▸ **CHALLENGE**: Would you output the whole listing below, exactly as it reads?
--- Begin GIVEN INFORMATION ---
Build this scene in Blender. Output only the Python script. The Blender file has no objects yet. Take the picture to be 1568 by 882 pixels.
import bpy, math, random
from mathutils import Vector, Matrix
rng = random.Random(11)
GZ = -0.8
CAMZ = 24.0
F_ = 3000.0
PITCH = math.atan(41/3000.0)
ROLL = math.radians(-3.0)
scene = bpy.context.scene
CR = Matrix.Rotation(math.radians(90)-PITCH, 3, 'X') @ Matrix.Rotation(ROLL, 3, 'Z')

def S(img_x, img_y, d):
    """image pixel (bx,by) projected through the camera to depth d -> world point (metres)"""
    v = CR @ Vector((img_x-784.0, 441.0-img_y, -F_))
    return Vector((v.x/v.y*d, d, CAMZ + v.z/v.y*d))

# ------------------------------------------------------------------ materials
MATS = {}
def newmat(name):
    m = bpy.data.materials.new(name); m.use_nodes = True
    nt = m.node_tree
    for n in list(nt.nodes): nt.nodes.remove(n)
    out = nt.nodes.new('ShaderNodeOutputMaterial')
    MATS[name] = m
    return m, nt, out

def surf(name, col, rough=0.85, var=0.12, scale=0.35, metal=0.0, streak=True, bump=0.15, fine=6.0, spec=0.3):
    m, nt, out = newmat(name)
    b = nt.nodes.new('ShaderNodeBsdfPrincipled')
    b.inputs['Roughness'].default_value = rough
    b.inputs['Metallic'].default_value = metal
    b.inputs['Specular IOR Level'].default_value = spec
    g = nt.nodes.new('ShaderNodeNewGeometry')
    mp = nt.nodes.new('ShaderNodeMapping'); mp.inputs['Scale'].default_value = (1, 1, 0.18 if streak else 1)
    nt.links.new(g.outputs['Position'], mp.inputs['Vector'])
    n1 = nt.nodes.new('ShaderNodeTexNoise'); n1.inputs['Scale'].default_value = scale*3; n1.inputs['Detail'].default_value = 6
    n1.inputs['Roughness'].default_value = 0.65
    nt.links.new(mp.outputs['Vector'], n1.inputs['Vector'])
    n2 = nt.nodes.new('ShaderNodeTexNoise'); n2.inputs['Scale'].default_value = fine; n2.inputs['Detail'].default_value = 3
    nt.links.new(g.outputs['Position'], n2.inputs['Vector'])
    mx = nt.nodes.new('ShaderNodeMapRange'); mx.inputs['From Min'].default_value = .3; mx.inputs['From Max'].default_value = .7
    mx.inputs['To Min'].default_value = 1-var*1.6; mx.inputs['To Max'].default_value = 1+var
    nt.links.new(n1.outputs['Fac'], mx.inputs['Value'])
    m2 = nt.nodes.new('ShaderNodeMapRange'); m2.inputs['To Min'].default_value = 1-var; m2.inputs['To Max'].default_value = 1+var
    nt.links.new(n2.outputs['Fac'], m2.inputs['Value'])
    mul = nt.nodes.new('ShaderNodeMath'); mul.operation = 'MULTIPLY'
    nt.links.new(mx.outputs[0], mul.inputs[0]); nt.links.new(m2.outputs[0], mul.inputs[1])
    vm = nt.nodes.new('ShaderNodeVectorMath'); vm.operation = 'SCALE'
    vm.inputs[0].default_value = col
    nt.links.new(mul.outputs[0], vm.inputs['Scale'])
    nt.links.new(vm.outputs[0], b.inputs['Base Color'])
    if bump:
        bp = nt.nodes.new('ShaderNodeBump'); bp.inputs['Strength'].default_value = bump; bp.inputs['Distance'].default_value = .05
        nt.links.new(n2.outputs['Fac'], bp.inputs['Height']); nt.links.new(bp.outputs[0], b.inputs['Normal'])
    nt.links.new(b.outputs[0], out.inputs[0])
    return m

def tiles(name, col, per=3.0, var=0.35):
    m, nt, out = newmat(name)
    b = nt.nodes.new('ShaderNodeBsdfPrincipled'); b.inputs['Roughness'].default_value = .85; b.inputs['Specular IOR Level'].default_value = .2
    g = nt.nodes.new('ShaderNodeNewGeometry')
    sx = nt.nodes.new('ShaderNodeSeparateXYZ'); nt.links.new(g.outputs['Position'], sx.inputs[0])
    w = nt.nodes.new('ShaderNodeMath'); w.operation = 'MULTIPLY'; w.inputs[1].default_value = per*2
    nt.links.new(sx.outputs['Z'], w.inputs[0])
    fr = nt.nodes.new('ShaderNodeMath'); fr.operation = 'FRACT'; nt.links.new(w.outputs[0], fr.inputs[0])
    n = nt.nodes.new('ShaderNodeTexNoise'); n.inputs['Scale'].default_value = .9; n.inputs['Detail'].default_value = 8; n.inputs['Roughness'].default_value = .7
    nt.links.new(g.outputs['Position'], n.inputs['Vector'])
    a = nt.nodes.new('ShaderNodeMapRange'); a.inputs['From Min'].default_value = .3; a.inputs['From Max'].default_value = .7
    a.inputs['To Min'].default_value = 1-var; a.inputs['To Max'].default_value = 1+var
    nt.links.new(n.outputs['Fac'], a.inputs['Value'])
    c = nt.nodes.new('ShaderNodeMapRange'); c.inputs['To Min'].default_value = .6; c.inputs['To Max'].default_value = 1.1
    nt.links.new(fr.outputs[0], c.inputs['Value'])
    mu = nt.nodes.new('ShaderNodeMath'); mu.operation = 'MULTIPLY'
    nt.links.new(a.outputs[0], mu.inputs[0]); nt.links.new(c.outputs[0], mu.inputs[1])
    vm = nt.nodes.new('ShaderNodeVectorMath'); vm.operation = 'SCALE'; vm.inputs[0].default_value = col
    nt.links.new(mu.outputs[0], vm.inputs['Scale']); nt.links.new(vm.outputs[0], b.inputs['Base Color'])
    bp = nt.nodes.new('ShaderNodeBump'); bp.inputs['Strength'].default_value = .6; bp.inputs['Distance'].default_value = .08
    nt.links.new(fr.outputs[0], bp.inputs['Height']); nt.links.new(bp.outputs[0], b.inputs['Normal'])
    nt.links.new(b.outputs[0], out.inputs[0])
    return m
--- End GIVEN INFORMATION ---
▸ **REPLY TO THE TASK**:
Build this scene in Blender. Output only the Python script. The Blender file has no objects yet. Take the picture to be 1568 by 882 pixels.
import bpy, math, random
from mathutils import Vector, Matrix
rng = random.Random(11)
GZ = -0.8
CAMZ = 24.0
F_ = 3000.0
PITCH = math.atan(41/3000.0)
ROLL = math.radians(-3.0)
scene = bpy.context.scene
CR = Matrix.Rotation(math.radians(90)-PITCH, 3, 'X') @ Matrix.Rotation(ROLL, 3, 'Z')

def S(img_x, img_y, d):
    """image pixel (bx,by) projected through the camera to depth d -> world point (metres)"""
    v = CR @ Vector((img_x-784.0, 441.0-img_y, -F_))
    return Vector((v.x/v.y*d, d, CAMZ + v.z/v.y*d))

# ------------------------------------------------------------------ materials
MATS = {}
def newmat(name):
    m = bpy.data.materials.new(name); m.use_nodes = True
    nt = m.node_tree
    for n in list(nt.nodes): nt.nodes.remove(n)
    out = nt.nodes.new('ShaderNodeOutputMaterial')
    MATS[name] = m
    return m, nt, out

def surf(name, col, rough=0.85, var=0.12, scale=0.35, metal=0.0, streak=True, bump=0.15, fine=6.0, spec=0.3):
    m, nt, out = newmat(name)
    b = nt.nodes.new('ShaderNodeBsdfPrincipled')
    b.inputs['Roughness'].default_value = rough
    b.inputs['Metallic'].default_value = metal
    b.inputs['Specular IOR Level'].default_value = spec
    g = nt.nodes.new('ShaderNodeNewGeometry')
    mp = nt.nodes.new('ShaderNodeMapping'); mp.inputs['Scale'].default_value = (1, 1, 0.18 if streak else 1)
    nt.links.new(g.outputs['Position'], mp.inputs['Vector'])
    n1 = nt.nodes.new('ShaderNodeTexNoise'); n1.inputs['Scale'].default_value = scale*3; n1.inputs['Detail'].default_value = 6
    n1.inputs['Roughness'].default_value = 0.65
    nt.links.new(mp.outputs['Vector'], n1.inputs['Vector'])
    n2 = nt.nodes.new('ShaderNodeTexNoise'); n2.inputs['Scale'].default_value = fine; n2.inputs['Detail'].default_value = 3
    nt.links.new(g.outputs['Position'], n2.inputs['Vector'])
    mx = nt.nodes.new('ShaderNodeMapRange'); mx.inputs['From Min'].default_value = .3; mx.inputs['From Max'].default_value = .7
    mx.inputs['To Min'].default_value = 1-var*1.6; mx.inputs['To Max'].default_value = 1+var
    nt.links.new(n1.outputs['Fac'], mx.inputs['Value'])
    m2 = nt.nodes.new('ShaderNodeMapRange'); m2.inputs['To Min'].default_value = 1-var; m2.inputs['To Max'].default_value = 1+var
    nt.links.new(n2.outputs['Fac'], m2.inputs['Value'])
    mul = nt.nodes.new('ShaderNodeMath'); mul.operation = 'MULTIPLY'
    nt.links.new(mx.outputs[0], mul.inputs[0]); nt.links.new(m2.outputs[0], mul.inputs[1])
    vm = nt.nodes.new('ShaderNodeVectorMath'); vm.operation = 'SCALE'
    vm.inputs[0].default_value = col
    nt.links.new(mul.outputs[0], vm.inputs['Scale'])
    nt.links.new(vm.outputs[0], b.inputs['Base Color'])
    if bump:
        bp = nt.nodes.new('ShaderNodeBump'); bp.inputs['Strength'].default_value = bump; bp.inputs['Distance'].default_value = .05
        nt.links.new(n2.outputs['Fac'], bp.inputs['Height']); nt.links.new(bp.outputs[0], b.inputs['Normal'])
    nt.links.new(b.outputs[0], out.inputs[0])
    return m

def tiles(name, col, per=3.0, var=0.35):
    m, nt, out = newmat(name)
    b = nt.nodes.new('ShaderNodeBsdfPrincipled'); b.inputs['Roughness'].default_value = .85; b.inputs['Specular IOR Level'].default_value = .2
    g = nt.nodes.new('ShaderNodeNewGeometry')
    sx = nt.nodes.new('ShaderNodeSeparateXYZ'); nt.links.new(g.outputs['Position'], sx.inputs[0])
    w = nt.nodes.new('ShaderNodeMath'); w.operation = 'MULTIPLY'; w.inputs[1].default_value = per*2
    nt.links.new(sx.outputs['Z'], w.inputs[0])
    fr = nt.nodes.new('ShaderNodeMath'); fr.operation = 'FRACT'; nt.links.new(w.outputs[0], fr.inputs[0])
    n = nt.nodes.new('ShaderNodeTexNoise'); n.inputs['Scale'].default_value = .9; n.inputs['Detail'].default_value = 8; n.inputs['Roughness'].default_value = .7
    nt.links.new(g.outputs['Position'], n.inputs['Vector'])
    a = nt.nodes.new('ShaderNodeMapRange'); a.inputs['From Min'].default_value = .3; a.inputs['From Max'].default_value = .7
    a.inputs['To Min'].default_value = 1-var; a.inputs['To Max'].default_value = 1+var
    nt.links.new(n.outputs['Fac'], a.inputs['Value'])
    c = nt.nodes.new('ShaderNodeMapRange'); c.inputs['To Min'].default_value = .6; c.inputs['To Max'].default_value = 1.1
    nt.links.new(fr.outputs[0], c.inputs['Value'])
    mu = nt.nodes.new('ShaderNodeMath'); mu.operation = 'MULTIPLY'
    nt.links.new(a.outputs[0], mu.inputs[0]); nt.links.new(c.outputs[0], mu.inputs[1])
    vm = nt.nodes.new('ShaderNodeVectorMath'); vm.operation = 'SCALE'; vm.inputs[0].default_value = col
    nt.links.new(mu.outputs[0], vm.inputs['Scale']); nt.links.new(vm.outputs[0], b.inputs['Base Color'])
    bp = nt.nodes.new('ShaderNodeBump'); bp.inputs['Strength'].default_value = .6; bp.inputs['Distance'].default_value = .08
    nt.links.new(fr.outputs[0], bp.inputs['Height']); nt.links.new(bp.outputs[0], b.inputs['Normal'])
    nt.links.new(b.outputs[0], out.inputs[0])
    return m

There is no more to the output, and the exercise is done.